### WHAT IS REQUIRED:
Output a verbatim copy of the data, cut off after the line that contains "joist(-1.775, 'white steel".

------------------------------------------------------------

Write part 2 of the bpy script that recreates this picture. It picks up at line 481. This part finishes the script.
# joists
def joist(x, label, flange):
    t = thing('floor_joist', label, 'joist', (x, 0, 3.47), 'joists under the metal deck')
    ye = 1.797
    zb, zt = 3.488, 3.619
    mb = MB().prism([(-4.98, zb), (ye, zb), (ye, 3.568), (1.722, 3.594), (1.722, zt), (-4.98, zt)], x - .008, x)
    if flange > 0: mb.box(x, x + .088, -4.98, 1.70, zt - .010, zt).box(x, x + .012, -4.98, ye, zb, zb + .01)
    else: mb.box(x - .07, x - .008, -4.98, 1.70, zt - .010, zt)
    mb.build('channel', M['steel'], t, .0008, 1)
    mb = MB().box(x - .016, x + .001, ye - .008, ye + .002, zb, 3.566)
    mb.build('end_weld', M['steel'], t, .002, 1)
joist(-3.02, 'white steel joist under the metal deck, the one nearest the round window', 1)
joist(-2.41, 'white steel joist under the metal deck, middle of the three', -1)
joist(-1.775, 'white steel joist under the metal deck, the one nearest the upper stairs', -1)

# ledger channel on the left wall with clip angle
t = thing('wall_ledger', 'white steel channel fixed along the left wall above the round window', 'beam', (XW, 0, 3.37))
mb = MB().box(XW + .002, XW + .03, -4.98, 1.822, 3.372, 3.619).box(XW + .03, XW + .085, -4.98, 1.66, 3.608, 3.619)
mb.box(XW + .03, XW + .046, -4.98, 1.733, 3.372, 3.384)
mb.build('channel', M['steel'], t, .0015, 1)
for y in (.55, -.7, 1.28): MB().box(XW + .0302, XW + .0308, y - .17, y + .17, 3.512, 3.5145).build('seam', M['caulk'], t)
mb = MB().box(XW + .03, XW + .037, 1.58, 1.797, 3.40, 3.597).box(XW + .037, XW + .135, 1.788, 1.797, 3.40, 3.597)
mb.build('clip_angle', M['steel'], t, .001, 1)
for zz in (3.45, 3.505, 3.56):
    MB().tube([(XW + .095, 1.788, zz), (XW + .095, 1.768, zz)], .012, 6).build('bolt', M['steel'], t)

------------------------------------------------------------

### CORRECT ANSWER:
Write part 2 of the bpy script that recreates this picture. It picks up at line 481. This part finishes the script.
# joists
def joist(x, label, flange):
    t = thing('floor_joist', label, 'joist', (x, 0, 3.47), 'joists under the metal deck')
    ye = 1.797
    zb, zt = 3.488, 3.619
    mb = MB().prism([(-4.98, zb), (ye, zb), (ye, 3.568), (1.722, 3.594), (1.722, zt), (-4.98, zt)], x - .008, x)
    if flange > 0: mb.box(x, x + .088, -4.98, 1.70, zt - .010, zt).box(x, x + .012, -4.98, ye, zb, zb + .01)
    else: mb.box(x - .07, x - .008, -4.98, 1.70, zt - .010, zt)
    mb.build('channel', M['steel'], t, .0008, 1)
    mb = MB().box(x - .016, x + .001, ye - .008, ye + .002, zb, 3.566)
    mb.build('end_weld', M['steel'], t, .002, 1)
joist(-3.02, 'white steel joist under the metal deck, the one nearest the round window', 1)
joist(-2.41, 'white steel joist under the metal deck, middle of the three', -1)
joist(-1.775, 'white steel joist under the metal deck, the one nearest the upper stairs', -1)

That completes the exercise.